Friday, 9 December 2011

#DivineHell: Violence

Having fallen asleep at 8pm due to my lingering wannabe consumption, I completely missed posting yesterday's Dante-inspired flash fiction. To see the origins of this pop on over to Lady Antimony's blog.

Thursday's flash fiction was to be inspired by Dante's seventh circle of hell: VIOLENCE.


Bone-white twisted.

The scent of nothing in the air.

Bodiless, but not formless.

I have form.

Spectral branches, a lacework of knuckles and bones. Dog-chewed, sun-bleached. Thorns like stiletto-blades. Untouchable.

No soft, sighing flesh. No solid sunshine. No smiles. No humanity.

But it always felt like this, inside.

Bare, broken, twisted. Burned away by ferocity, husk-scorched by tears.



If I had known would I have dragged the whipcord around my neck? Would I?

Of course.

I never believed in blue skies and fat angels. Not me.

Air-ripped. Screeching. Terror.

Thorn-thick, paper-thin my arms spread, quivering in protection. The sky turns black, thunderous with wing beats.

Terror should have been left behind trapped in the noose. I wanted nothingness, an absence from pain. Not this. Not torture. Not punishment for discarding the body I loathed.

Not a harpy, tearing at my branches. Licking blood from my broken limbs.

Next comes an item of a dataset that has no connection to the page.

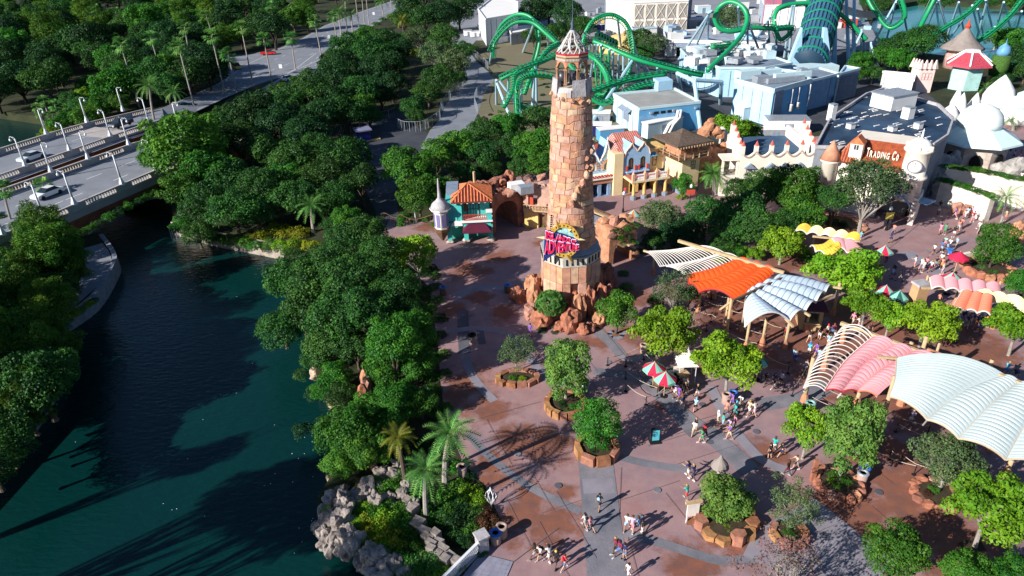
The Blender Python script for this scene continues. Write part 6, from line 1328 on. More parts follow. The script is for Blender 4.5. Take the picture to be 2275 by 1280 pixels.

One of the things that shocked me a bit when reading about the seventh circle of hell was the inclusion of suicide. Suicide has long been considered a sin by the Church, but I hadn't really put much thought into how that could be manifested. Dante's depiction shows the cruelty of their fate: eternally denied bodies (because they threw their bodies away), transformed into thorn bushes and feasted on by harpies.

There is something particularly cruel about the concept of someone trying to escape pain and finding an eternity of it.


David A Ludwig said...

Yeah, there is something about that cruelty of trying to escape suffering and instead sealing yourself into constant eternal suffering that brings a smile to my face... Or, um, that, makes me... Think of bad guys, who like that idea.

My favorite part here is definitely the "But it always felt like this, inside."
Because you're right that I think for those who are driven to suicide, their eternal punishment is just a literal extension of what they had felt in life.

Craig Smith said...

I think you got the description of this circle of hell bang on. Great work.